We are engaged in a struggle for legitimacy, not just of voice.
If only we WERE actually engaged in that struggle. I read this thread with an increasingly recurring mix of amusement and exasperation.

So much needs to be done, so much research, so much reasoned analysis remains undone to reveal/prove how existing ICANN policies and operational modes harm the end-user and society in general. Yet here we are, with a thread more than 20 messages long and still counting, fretting over a non-controversial statement that might be too "aggressive", asking for substantiation that can be trivially found within the bylaws that define At-Large's role.

Forever the micro, never the macro. At-Large, still, focuses more on the need to be loved than speaking truth to power. And that is a dereliction of our duty.

Imploring us to "keep the conversation open" by speaking meekly is simply a plea to be satisfied with being invited to the dinner but kept at the children's table.

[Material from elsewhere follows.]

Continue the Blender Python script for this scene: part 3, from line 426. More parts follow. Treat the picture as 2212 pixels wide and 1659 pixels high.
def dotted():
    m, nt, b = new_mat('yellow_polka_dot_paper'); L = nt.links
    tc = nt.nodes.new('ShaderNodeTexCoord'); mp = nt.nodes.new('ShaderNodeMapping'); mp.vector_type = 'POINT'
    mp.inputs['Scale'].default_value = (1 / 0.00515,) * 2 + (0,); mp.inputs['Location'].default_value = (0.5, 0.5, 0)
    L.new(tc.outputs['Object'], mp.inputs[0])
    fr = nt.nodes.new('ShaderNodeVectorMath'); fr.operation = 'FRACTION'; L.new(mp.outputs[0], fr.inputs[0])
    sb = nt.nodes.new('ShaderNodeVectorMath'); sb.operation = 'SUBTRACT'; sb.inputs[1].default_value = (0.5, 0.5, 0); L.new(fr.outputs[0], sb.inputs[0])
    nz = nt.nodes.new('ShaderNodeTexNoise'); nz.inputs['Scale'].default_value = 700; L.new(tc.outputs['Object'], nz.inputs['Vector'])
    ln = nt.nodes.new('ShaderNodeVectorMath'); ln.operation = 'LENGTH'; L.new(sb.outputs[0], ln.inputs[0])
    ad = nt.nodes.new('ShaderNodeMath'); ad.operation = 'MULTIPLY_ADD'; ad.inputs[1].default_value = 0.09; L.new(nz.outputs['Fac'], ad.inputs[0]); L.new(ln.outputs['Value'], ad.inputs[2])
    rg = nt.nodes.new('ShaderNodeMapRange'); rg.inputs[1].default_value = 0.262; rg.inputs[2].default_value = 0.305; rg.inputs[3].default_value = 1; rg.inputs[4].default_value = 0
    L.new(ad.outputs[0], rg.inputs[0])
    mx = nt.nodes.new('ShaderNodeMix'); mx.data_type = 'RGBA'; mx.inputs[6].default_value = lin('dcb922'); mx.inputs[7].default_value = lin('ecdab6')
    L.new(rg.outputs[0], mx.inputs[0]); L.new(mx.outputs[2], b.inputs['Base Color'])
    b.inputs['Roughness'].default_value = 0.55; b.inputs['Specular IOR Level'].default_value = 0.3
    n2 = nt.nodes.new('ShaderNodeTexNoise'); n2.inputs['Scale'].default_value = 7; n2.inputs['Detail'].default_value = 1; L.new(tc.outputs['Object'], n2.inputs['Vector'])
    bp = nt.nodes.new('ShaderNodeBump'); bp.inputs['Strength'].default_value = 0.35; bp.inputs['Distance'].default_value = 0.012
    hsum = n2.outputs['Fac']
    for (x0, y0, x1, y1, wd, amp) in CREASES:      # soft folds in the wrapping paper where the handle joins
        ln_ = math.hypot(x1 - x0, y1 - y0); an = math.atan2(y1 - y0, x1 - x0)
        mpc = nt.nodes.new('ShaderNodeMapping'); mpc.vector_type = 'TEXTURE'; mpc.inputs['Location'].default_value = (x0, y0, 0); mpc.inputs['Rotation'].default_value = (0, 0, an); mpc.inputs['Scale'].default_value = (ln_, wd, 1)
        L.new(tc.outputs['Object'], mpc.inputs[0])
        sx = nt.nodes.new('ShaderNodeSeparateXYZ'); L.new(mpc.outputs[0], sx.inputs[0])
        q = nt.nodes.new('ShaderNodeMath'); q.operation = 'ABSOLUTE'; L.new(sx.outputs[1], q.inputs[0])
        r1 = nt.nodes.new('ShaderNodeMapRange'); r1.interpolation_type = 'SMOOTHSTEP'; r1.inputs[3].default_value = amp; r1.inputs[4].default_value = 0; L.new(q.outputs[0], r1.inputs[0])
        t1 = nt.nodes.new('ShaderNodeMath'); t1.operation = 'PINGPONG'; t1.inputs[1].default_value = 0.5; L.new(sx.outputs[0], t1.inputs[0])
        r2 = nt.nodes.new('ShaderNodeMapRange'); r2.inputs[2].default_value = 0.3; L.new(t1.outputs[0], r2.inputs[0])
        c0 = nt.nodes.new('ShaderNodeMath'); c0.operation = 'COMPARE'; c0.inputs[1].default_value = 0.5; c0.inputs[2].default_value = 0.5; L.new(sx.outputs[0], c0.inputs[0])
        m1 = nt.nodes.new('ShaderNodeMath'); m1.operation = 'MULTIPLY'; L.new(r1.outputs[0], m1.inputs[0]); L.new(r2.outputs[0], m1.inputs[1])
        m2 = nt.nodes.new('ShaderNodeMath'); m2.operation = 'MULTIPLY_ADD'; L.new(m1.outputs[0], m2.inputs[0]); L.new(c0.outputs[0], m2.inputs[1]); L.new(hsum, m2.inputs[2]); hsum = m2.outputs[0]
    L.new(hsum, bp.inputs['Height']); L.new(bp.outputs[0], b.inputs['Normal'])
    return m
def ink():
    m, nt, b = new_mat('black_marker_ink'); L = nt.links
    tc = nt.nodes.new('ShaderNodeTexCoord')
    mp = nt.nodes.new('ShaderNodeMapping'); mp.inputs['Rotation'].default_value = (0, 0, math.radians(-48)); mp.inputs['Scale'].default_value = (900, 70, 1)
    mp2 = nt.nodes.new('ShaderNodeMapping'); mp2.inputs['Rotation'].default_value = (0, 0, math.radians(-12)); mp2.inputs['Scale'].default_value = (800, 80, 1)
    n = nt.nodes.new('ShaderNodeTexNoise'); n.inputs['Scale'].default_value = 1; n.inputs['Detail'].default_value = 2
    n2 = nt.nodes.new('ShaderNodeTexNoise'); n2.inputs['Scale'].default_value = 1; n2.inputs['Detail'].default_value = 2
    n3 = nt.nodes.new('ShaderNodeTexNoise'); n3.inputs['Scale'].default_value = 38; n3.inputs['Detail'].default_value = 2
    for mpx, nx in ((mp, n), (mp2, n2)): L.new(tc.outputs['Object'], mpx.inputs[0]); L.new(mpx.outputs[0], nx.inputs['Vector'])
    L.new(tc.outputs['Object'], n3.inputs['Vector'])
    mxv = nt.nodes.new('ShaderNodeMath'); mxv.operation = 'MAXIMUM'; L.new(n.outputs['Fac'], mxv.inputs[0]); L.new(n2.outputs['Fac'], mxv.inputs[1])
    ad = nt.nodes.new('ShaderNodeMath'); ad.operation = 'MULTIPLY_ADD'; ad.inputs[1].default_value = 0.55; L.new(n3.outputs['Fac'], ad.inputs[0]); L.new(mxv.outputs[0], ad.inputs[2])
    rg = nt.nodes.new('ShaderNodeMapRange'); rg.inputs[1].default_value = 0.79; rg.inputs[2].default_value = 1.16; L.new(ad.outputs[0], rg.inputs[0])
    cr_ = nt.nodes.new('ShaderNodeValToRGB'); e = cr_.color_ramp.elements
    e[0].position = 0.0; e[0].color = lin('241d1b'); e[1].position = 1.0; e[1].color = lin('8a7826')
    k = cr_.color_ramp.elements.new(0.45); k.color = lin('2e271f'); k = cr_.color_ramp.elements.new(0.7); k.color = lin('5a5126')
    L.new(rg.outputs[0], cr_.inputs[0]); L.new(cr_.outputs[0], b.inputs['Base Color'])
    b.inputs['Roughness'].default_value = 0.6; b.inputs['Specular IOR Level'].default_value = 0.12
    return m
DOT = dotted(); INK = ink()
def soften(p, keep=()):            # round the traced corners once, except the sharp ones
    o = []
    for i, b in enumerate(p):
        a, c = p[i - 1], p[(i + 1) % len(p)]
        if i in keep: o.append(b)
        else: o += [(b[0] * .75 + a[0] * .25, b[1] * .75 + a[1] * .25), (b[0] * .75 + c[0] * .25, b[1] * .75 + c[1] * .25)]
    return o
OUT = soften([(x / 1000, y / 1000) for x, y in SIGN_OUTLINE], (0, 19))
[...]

In fact, this strategy is harmful as it's counter-intuitive. The more we go with the flow and simply react to ICANN's existing agenda with tiny tweaks and wishful thinking -- the more we focus on the incremental rather than the substantive -- the more we convince the rest of ICANN of our irrelevance. Playing the existing game -- rather than unabashedly asserting what end-users need from ICANN -- is At-Large's express lane to being declared redundant, for indeed we are in our present state.

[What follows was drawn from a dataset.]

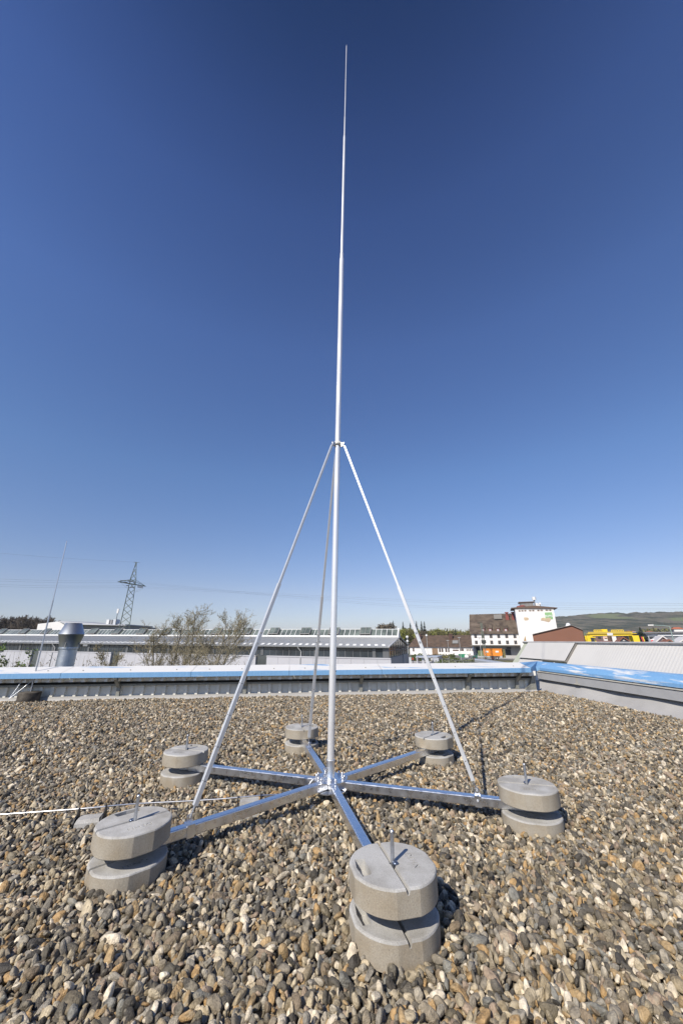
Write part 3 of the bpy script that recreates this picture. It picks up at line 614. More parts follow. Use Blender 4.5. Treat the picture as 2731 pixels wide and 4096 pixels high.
for x, y in ((-1.49, 2.665), (-.59, 2.82)): ok &= ~((np.abs(A[:, 0]-x) < .068) & (np.abs(A[:, 1]-y) < .062))
ok &= ((A[:, 0]-(-5.6))**2+(A[:, 1]-7.36)**2 > .17**2)
A = A[ok]; NPT = len(A)
me = bpy.data.meshes.new('gravel'); me.vertices.add(NPT); me.vertices.foreach_set('co', A[:, :3].astype(np.float32).ravel())
at_ = me.attributes.new('rot', 'FLOAT_VECTOR', 'POINT'); at_.data.foreach_set('vector', A[:, 3:6].astype(np.float32).ravel())
at_ = me.attributes.new('scl', 'FLOAT', 'POINT'); at_.data.foreach_set('value', A[:, 6].astype(np.float32))
at_ = me.attributes.new('pick', 'INT', 'POINT'); at_.data.foreach_set('value', prng.integers(0, NP, NPT).astype(np.int32))
me.materials.append(pm)
gob = bpy.data.objects.new('gravel', me); COL.objects.link(gob); tag(gob, 'rounded grey, brown and ochre pebbles covering the flat roof', 'gravel', kind='stuff')
ng = bpy.data.node_groups.new('scatter_pebbles', 'GeometryNodeTree'); ng.interface.new_socket('Geometry', in_out='INPUT', socket_type='NodeSocketGeometry'); ng.interface.new_socket('Geometry', in_out='OUTPUT', socket_type='NodeSocketGeometry')
gi = ng.nodes.new('NodeGroupInput'); go = ng.nodes.new('NodeGroupOutput'); ip = ng.nodes.new('GeometryNodeInstanceOnPoints'); ci = ng.nodes.new('GeometryNodeCollectionInfo')
ci.inputs['Collection'].default_value = pcol; ci.inputs['Separate Children'].default_value = True; ci.inputs['Reset Children'].default_value = True
def nat(n, t):
    a = ng.nodes.new('GeometryNodeInputNamedAttribute'); a.data_type = t; a.inputs['Name'].default_value = n; return a.outputs[0]
ip.inputs['Pick Instance'].default_value = True
ng.links.new(gi.outputs[0], ip.inputs['Points']); ng.links.new(ci.outputs[0], ip.inputs['Instance']); ng.links.new(nat('pick', 'INT'), ip.inputs['Instance Index'])
er = ng.nodes.new('FunctionNodeEulerToRotation'); ng.links.new(nat('rot', 'FLOAT_VECTOR'), er.inputs[0]); ng.links.new(er.outputs[0], ip.inputs['Rotation']); ng.links.new(nat('scl', 'FLOAT'), ip.inputs['Scale'])
ng.links.new(ip.outputs[0], go.inputs[0])
md = gob.modifiers.new('pebbles', 'NODES'); md.node_group = ng
print('pebbles', NPT)

# ------------------------------------------------------------------ things near the back parapet
an = thing('lightning_rod', 'thin grey rod with side struts in a round dark weathered concrete foot at the left', 'lightning rod', (-5.6, 7.36, 0))
c = V((-5.6, 7.36, 0)); m = MB(); m.lathe(c, [(.150, -.03), (.165, .01), (.172, .145), (.165, .158), (.02, .160)], 28); m.build('foot', MAT['concrete_old'], an)
rb = c+V((-.03, .05, .155)); m = MB(); J1 = rb+V((0, 0, 1.62)); J2 = G(1, 599, 143, rb.y+.02)
m.tube(rb, J1, .013, 8); m.tube(J1, J2, .008, 8); m.build('rod', MAT['rod'], an)
m = MB(); p1 = V((rb.x, rb.y, rb.z+.20)); p2 = G(9, 140, 1360, 7.25); m.tube(p1, p2, .006, 6); m.build('strut', MAT['rod'], an)
m = MB(); q1 = G(9, 318, 1115, 7.35); m.tube(q1, p2, .006, 6); m.obox(q1-V((.02, 0, 0)), (.03, 0, 0), (0, .004, 0), G(9, 362, 1048, 7.3)-q1); m.build('strut', MAT['rod'], an)
m = MB(); m.tube(p1+V((-.02, -.02, .1)), p1+V((.05, -.02, .1)), .010, 8); m.tube(p1+V((0, 0, .085)), p1+V((0, 0, .115)), .019, 10); m.build('clamp', MAT['stain'], an)

dv = thing('ventilation_duct', 'galvanised spiral duct with a wide double cone outlet behind the back parapet', 'duct', (-8.292, 12, GZ))
cx, cy = -8.292, 12.0; zt = 1.547; zm_ = 1.218; zn = G(9, 1070, 530, 12).z
m = MB(); m.lathe((cx, cy, 0), [(.235, GZ), (.235, zn-.02)], 32); hel = []
for k in range(200): t = k/24*2*math.pi; hel.append(V((cx+.2355*math.cos(t), cy+.2355*math.sin(t), zn-1.25+k/24*.145)))
m.path(hel, .004, 4); m.build('spiral_duct', MAT['duct'], dv)
m = MB(); m.lathe((cx, cy, 0), [(.240, zn-.05), (.247, zn), (.335, zm_-.004), (.342, zm_), (.335, zm_+.004), (.215, zt), (.205, zt), (.20, zt-.05), (.32, zm_)], 36); m.build('outlet_cone', MAT['duct'], dv)
m = MB(); m.lathe((cx, cy, 0), [(.25, zn-.085), (.253, zn-.06), (.25, zn-.035)], 32); m.build('collar', MAT['duct'], dv)
for t in (-75, 5):
    a = V((cx+.3*math.cos(R(t)), cy+.3*math.sin(R(t)), zn-.04)); m = MB(); m.bar(a, V((cx+.28*math.cos(R(t)), cy+.28*math.sin(R(t)), zn+.1)), .012, .03, up=(math.cos(R(t)), math.sin(R(t)), 0)); m.build('strap', MAT['zinc'], dv)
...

The case for two At-Large Board members (etc) is no different than it was when it was rejected after the ALAC review. The power imbalances are not only well-known, they're conscious and deliberate, and now we're being asked to burn volunteer resources to document it. And we meekly do what we're told, can't be too "aggressive" can we? Shameful. In the process of forever begging the rest of ICANN to deem us worthy of more than cosmetic representation, we have lost the will (if it ever existed) to actually do what the bylaws actually say we need to do.

But ..... sorry to interrupt. Please proceed with this vital debate on how tiny changes to an irrelevant statement on an artificial issue will lead our PoV to move ICANN in a way it has never moved before.